Who is having their goods delivered? Whose fault is it that what is happening is happening? Macroeconomics and the like are so nebulous, unreadable and unproven that you will find people’s opinions on the effect of price controls is strongly determined by their loyalties, and not the reverse.
I am come from an upper-class family, I went to the appropriate schools in the UK, I read the Soectator, etc. You could pretty easily predict my views on the merits of taxation and on the usefulness of the Laffer curve, my voting affiliation, my views on fox-hunting, on globalisation, all from those pieces of information.
Then Brexit happened and there was a big alignment but it’s amazing how you can predict people’s carefully worked out opinions on the results of certain policies once you know their class, gender, age and job.

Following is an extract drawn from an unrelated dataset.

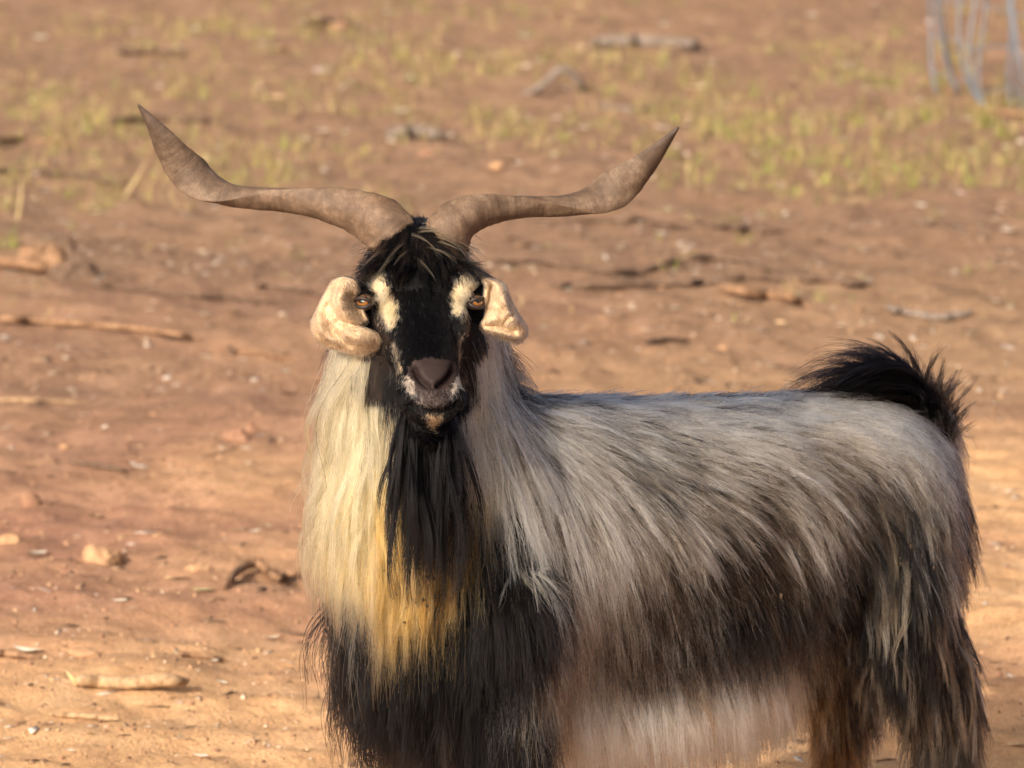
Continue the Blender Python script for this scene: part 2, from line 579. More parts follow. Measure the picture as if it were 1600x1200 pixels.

Sure, you could, but it's not causal. But do you believe the veracity of what you think about the effects of taxation is really no more accurate than what a poor person thinks? It's all just situated selves determining so-called truth? Or are the effects real independent of you coming from an upper-class background?
I am suggesting that it is largely causal. It's not a coincidence that most people's opinions are pretty close to their family's and the social group's - they are hugely influenced by them, and also by casual factors that they share in common with those groups.
As I said:
The effects of any given change are obviously objective, at least per any given situation, but they are vague and complex and delayed, and this produces obvious disagreements about them when observed and analysed subjectively by subjective humans.
Certainly I thought so, or I would have changed my opinion to that of the poor person. But I observe that the poor person is equally certain of his opinions' superiority to mine. These days I'm not entirely sure what I believe about macroeconomics.